[begin EXTRACTED MATERIAL]

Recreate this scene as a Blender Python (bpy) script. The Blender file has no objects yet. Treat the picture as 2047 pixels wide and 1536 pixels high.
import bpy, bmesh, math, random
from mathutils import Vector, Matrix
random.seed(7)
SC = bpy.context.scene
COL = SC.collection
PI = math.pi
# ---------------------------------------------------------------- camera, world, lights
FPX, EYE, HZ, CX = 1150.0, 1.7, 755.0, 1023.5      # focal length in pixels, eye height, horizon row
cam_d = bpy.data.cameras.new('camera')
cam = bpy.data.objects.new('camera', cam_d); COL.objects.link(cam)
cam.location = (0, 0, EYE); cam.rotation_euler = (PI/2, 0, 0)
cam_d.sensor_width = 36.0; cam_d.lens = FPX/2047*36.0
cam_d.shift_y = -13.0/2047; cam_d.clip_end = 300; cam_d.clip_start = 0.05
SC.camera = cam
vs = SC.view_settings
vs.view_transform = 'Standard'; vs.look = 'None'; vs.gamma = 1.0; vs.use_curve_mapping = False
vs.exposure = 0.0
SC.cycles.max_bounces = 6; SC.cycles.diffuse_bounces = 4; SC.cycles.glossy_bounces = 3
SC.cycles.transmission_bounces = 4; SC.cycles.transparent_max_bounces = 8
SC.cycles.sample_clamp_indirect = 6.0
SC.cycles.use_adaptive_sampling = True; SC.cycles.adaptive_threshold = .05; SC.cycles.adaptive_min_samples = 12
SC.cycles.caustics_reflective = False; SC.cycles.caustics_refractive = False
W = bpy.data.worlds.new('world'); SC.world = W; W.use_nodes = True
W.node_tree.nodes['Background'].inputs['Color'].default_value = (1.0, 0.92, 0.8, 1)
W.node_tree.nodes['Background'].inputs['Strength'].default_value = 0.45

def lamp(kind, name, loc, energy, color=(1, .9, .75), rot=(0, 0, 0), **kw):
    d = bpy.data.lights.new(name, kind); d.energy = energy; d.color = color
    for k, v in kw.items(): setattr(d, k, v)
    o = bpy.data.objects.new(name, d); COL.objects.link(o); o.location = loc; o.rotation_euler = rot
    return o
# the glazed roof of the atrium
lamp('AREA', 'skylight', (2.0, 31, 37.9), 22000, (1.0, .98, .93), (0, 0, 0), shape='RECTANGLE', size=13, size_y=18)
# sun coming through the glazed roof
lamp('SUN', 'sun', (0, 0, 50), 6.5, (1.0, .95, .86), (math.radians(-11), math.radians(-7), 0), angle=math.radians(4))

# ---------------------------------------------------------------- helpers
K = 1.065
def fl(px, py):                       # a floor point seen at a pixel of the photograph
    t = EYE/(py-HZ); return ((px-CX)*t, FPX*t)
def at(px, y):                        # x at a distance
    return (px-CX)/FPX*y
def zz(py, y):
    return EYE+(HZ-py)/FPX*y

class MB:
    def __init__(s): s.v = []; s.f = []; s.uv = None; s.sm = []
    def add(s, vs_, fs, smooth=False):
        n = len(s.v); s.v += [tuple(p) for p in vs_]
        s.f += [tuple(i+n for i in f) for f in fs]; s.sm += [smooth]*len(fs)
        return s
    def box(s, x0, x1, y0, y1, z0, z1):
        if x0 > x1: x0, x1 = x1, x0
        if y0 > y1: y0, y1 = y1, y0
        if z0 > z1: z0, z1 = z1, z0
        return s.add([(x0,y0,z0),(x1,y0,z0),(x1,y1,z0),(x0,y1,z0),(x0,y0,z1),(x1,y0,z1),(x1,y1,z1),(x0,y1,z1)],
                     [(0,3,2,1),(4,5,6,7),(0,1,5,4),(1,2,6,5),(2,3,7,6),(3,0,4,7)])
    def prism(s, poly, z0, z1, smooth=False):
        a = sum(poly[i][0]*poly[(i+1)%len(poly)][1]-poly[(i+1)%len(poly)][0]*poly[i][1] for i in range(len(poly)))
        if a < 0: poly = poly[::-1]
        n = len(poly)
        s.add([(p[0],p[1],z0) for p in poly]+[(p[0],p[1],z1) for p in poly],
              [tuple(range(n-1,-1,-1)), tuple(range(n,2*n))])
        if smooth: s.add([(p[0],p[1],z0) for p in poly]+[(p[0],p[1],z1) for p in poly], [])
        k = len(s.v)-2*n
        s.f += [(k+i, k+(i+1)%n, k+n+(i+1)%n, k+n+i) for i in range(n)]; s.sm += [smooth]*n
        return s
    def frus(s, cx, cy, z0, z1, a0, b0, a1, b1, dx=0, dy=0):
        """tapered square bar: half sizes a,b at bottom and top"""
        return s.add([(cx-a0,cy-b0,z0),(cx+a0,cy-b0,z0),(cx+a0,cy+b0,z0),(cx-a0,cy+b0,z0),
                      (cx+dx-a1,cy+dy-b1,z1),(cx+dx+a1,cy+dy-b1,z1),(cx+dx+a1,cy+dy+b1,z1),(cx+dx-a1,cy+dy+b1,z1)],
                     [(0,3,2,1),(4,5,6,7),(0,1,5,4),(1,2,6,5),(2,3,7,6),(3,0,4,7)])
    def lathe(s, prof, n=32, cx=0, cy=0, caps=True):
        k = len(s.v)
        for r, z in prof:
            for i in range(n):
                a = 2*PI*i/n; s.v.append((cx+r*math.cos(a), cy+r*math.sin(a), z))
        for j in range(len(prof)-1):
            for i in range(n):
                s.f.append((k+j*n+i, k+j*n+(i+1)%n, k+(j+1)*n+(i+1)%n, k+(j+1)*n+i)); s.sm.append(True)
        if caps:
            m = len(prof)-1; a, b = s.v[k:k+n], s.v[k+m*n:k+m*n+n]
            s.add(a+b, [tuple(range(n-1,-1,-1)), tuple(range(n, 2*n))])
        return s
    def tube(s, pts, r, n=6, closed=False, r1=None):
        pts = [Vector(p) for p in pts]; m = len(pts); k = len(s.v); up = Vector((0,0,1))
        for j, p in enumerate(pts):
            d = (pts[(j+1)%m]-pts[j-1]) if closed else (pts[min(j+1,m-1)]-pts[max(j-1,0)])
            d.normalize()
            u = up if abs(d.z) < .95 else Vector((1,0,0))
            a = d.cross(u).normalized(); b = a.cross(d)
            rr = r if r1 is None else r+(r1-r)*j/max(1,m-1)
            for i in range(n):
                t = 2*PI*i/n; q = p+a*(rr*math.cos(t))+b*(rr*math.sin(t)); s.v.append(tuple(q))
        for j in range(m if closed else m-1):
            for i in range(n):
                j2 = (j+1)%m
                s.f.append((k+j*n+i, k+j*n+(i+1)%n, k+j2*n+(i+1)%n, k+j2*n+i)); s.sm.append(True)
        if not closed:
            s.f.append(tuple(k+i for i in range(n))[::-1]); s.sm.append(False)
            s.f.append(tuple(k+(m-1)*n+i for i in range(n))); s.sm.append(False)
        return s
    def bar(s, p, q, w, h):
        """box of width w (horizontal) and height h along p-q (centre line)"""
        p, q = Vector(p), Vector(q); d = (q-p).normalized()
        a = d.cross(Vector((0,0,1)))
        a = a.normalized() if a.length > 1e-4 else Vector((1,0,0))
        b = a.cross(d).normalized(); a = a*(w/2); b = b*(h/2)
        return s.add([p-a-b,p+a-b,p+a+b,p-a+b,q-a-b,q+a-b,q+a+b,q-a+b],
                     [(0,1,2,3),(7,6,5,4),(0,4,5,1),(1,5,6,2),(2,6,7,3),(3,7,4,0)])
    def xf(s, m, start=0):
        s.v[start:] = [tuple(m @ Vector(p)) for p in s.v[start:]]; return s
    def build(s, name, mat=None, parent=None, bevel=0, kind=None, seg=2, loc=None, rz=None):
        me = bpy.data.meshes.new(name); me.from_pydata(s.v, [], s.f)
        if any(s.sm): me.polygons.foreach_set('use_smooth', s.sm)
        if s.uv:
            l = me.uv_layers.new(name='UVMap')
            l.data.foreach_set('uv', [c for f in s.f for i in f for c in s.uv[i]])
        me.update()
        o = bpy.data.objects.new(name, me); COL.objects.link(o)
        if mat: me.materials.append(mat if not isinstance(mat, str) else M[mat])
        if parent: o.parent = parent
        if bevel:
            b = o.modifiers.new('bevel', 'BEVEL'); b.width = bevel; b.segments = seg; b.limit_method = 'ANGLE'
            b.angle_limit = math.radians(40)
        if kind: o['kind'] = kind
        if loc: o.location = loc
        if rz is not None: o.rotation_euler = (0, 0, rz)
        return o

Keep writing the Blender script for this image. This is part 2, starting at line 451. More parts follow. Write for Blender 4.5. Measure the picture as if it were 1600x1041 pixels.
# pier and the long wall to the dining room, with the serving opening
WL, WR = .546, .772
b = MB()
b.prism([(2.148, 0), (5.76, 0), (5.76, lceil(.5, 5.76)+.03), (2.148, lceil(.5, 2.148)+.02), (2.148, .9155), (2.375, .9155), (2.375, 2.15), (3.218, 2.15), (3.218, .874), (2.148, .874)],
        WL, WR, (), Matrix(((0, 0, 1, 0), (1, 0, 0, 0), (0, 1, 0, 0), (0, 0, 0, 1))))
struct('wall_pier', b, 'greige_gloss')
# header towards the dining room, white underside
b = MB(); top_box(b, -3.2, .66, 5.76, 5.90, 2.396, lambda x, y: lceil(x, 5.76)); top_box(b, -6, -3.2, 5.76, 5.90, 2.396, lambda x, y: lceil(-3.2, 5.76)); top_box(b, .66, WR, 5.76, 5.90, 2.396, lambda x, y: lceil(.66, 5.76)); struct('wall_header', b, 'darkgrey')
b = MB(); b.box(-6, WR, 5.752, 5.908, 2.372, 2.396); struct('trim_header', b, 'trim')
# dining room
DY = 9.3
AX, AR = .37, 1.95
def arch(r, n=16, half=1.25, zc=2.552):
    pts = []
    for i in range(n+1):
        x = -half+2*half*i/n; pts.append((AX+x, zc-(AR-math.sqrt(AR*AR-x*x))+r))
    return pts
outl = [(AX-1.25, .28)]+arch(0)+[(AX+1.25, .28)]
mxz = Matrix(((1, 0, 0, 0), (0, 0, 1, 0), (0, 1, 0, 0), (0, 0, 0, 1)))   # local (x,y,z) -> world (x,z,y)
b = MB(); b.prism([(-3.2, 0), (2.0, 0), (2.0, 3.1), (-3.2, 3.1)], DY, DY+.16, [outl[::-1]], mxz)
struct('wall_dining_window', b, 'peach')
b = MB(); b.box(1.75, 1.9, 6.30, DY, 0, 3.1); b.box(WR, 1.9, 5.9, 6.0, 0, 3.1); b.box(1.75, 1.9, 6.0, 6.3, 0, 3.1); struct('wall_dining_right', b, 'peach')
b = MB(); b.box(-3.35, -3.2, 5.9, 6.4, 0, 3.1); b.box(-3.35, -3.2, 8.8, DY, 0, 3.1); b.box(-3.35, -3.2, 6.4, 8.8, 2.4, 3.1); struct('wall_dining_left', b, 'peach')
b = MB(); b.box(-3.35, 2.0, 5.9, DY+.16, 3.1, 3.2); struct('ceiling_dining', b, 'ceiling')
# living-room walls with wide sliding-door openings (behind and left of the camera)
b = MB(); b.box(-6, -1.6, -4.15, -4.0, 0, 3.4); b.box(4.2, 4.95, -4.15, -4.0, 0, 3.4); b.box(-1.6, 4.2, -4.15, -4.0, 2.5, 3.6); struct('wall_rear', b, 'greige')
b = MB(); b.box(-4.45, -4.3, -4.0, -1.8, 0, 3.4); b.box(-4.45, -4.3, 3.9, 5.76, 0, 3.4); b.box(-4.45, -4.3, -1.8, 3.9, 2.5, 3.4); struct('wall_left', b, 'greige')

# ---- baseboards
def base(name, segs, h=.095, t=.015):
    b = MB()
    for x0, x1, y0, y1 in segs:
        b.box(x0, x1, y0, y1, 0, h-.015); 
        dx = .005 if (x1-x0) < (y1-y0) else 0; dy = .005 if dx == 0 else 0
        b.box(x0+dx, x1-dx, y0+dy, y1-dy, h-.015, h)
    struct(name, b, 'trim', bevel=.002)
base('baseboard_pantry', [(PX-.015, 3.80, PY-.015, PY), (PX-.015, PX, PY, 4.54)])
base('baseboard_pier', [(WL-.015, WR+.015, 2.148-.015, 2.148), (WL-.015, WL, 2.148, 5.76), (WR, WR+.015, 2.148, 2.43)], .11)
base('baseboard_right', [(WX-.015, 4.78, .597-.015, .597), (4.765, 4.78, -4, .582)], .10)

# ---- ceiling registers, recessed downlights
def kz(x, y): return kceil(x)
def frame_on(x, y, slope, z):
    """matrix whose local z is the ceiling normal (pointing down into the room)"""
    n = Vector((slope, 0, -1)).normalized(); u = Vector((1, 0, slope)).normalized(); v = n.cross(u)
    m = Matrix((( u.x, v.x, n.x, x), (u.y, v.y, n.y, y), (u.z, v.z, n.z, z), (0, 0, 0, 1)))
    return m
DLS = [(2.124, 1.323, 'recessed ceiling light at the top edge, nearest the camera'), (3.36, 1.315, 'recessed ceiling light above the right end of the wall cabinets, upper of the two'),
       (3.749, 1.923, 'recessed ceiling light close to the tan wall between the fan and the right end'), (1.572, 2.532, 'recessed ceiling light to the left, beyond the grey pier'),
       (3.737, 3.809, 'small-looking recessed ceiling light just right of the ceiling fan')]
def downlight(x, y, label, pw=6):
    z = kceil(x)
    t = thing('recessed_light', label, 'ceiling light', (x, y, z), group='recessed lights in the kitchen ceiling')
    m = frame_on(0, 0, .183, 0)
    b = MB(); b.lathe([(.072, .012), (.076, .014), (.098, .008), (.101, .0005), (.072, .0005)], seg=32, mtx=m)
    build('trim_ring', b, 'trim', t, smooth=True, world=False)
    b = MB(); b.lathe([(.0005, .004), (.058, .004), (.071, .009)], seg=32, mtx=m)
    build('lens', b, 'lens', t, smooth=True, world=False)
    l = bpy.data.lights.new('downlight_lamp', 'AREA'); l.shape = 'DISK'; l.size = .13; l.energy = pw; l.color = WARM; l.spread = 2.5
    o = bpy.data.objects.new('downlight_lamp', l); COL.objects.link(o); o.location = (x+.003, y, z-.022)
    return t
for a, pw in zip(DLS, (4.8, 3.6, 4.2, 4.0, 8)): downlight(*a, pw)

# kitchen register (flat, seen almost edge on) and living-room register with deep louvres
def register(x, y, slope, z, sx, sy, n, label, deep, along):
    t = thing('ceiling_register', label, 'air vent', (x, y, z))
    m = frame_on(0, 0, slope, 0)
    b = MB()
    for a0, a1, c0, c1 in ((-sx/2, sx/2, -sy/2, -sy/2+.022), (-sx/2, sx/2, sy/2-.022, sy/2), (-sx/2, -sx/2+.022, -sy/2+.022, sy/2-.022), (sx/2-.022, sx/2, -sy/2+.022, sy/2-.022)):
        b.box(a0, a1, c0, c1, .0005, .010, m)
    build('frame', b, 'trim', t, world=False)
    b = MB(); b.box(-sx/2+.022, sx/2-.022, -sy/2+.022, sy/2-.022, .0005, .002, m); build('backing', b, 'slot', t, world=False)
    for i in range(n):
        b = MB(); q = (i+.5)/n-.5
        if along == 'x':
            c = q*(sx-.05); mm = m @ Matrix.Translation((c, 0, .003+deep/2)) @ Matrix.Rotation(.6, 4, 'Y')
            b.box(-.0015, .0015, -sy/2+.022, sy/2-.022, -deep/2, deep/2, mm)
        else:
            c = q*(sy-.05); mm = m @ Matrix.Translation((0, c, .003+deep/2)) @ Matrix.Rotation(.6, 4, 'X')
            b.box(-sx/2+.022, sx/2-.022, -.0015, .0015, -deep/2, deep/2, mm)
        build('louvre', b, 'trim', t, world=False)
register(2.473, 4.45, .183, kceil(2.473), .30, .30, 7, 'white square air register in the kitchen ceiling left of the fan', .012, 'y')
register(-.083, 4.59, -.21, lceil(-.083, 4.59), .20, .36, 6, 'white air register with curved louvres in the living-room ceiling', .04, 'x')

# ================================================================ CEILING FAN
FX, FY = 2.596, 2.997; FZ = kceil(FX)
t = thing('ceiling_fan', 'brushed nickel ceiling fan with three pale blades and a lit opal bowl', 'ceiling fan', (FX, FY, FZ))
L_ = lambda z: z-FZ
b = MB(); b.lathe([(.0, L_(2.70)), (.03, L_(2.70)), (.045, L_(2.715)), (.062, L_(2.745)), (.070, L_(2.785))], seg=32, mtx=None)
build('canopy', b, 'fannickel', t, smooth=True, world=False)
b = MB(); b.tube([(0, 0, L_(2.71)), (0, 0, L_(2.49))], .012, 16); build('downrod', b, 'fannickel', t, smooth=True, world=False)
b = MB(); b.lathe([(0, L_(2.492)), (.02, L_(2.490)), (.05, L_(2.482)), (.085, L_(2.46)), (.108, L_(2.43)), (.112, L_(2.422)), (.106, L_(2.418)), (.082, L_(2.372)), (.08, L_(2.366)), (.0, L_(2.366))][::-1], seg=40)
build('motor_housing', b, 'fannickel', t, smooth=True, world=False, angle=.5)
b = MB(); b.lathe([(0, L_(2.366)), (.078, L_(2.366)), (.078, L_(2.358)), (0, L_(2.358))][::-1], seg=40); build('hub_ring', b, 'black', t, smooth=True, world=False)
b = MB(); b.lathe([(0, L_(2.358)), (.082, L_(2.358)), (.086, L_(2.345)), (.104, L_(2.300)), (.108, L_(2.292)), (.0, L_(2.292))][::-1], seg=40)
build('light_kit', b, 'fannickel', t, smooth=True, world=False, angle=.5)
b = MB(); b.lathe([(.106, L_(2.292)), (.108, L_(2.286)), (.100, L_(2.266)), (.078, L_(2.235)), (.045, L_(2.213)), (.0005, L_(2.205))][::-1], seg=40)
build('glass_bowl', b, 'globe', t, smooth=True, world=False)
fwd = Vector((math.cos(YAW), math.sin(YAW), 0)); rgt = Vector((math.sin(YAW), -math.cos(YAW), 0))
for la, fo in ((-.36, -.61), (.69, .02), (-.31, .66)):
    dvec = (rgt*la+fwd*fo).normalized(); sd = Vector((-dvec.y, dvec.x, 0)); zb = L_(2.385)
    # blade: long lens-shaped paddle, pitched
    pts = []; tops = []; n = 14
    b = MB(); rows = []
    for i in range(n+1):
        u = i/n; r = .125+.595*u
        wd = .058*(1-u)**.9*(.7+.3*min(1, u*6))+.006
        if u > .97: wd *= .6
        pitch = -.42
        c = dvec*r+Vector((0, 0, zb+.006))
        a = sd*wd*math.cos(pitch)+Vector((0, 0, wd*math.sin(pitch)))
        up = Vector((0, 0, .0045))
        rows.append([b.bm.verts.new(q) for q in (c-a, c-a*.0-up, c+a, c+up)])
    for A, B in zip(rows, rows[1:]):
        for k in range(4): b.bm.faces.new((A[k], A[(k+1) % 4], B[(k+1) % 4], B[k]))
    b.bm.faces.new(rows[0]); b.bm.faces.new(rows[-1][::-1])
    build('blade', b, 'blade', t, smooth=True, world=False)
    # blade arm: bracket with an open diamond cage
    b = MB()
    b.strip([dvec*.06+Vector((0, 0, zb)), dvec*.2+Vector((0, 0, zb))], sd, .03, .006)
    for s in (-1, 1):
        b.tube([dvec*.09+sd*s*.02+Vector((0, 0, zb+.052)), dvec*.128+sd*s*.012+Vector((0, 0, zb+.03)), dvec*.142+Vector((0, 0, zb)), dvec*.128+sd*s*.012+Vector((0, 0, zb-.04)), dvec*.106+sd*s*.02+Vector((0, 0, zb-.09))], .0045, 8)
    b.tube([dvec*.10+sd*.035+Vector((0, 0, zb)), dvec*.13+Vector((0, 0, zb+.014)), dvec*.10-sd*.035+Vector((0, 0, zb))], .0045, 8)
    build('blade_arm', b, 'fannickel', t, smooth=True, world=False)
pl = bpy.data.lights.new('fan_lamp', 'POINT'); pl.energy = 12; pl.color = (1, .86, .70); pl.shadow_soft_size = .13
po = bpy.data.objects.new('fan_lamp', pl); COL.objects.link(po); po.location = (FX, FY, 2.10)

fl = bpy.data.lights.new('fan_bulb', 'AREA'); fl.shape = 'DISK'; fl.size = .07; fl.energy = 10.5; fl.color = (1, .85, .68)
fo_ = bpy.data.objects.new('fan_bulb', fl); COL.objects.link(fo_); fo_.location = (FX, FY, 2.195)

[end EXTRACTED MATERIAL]

Copy each line of the records above that carries the word "scene".

Recreate this scene as a Blender Python (bpy) script. The Blender file has no objects yet. Treat the picture as 2047 pixels wide and 1536 pixels high.
SC = bpy.context.scene